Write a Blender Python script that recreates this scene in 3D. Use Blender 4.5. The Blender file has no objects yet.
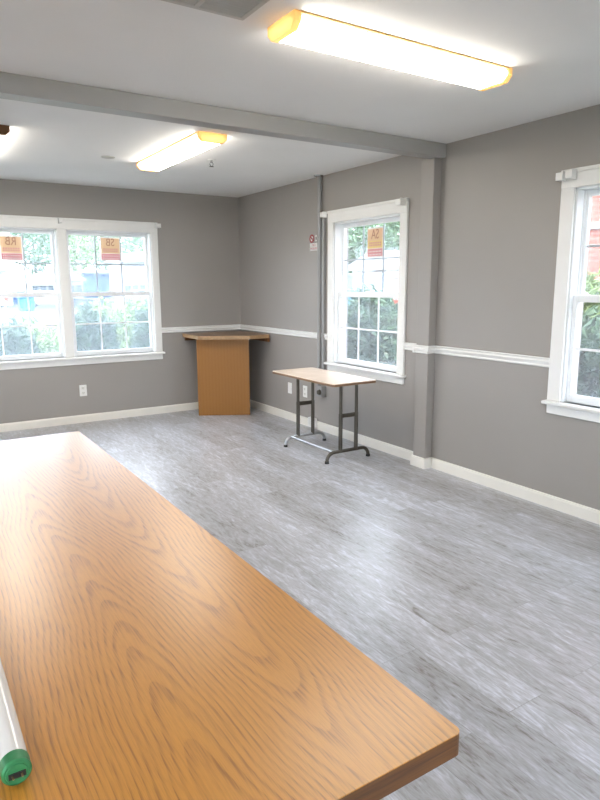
··········
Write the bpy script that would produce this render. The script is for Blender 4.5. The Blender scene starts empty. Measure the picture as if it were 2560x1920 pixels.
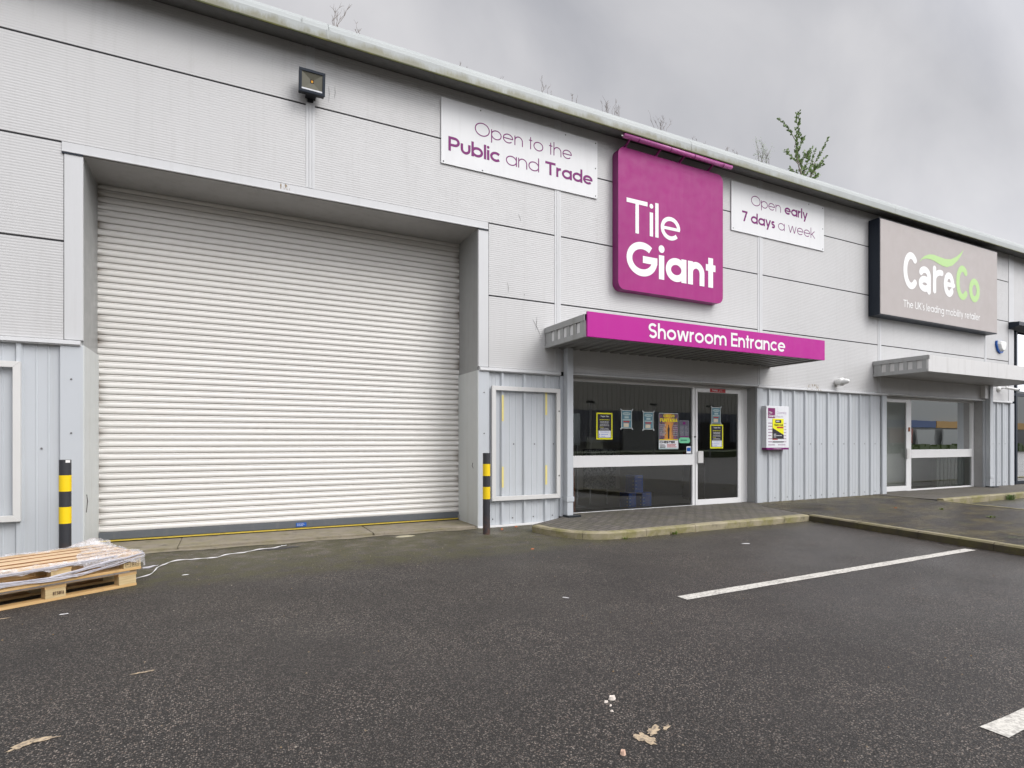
··········
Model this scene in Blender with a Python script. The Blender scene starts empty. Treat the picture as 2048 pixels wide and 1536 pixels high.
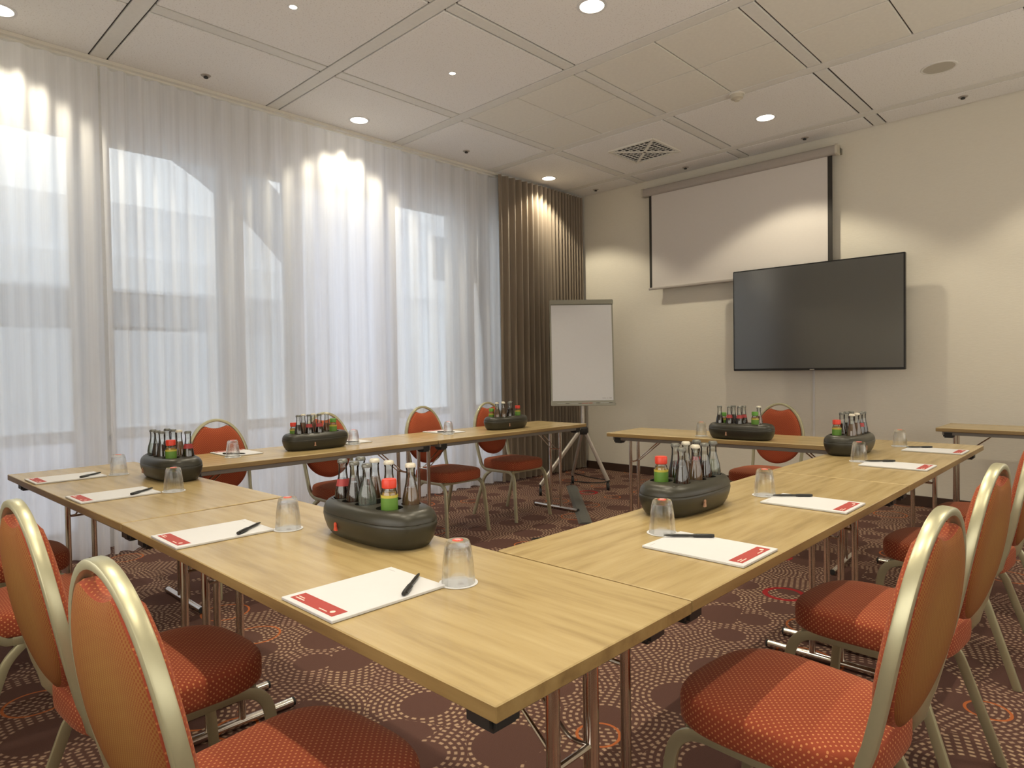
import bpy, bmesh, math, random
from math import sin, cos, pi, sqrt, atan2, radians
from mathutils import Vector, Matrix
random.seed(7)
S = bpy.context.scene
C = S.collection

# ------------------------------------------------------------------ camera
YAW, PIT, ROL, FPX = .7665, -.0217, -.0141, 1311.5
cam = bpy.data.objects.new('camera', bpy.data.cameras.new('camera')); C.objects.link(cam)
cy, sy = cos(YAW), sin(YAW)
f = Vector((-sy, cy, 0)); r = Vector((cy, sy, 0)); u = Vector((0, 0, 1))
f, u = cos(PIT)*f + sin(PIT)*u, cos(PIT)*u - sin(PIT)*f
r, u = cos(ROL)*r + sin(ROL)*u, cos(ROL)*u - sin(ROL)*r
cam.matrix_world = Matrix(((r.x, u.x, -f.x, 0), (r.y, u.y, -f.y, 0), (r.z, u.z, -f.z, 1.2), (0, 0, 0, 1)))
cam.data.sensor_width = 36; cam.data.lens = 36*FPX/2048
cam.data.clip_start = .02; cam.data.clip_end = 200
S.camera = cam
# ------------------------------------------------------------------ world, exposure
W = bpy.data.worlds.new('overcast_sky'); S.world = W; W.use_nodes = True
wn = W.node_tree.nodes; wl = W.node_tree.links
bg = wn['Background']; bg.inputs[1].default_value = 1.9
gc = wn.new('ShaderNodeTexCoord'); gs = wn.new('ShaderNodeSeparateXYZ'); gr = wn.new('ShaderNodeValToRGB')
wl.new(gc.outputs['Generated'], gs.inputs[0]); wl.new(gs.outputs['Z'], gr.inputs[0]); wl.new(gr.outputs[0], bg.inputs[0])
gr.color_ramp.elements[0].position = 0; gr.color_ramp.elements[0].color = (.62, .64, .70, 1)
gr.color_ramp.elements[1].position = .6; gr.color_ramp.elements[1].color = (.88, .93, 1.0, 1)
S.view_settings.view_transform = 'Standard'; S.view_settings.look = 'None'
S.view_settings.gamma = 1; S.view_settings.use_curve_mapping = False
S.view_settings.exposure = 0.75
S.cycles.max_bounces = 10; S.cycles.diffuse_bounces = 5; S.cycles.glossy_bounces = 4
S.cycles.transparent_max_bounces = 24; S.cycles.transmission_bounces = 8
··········
▶ **Short problem**
Reproduce the lines above starting at the one with "Model this scene" and ending at the one with "C = S.collection", both included, exactly and with no pictures.

▶ **Solution to the exercise**
Model this scene in Blender with a Python script. The Blender scene starts empty. Treat the picture as 2048 pixels wide and 1536 pixels high.
import bpy, bmesh, math, random
from math import sin, cos, pi, sqrt, atan2, radians
from mathutils import Vector, Matrix
random.seed(7)
S = bpy.context.scene
C = S.collection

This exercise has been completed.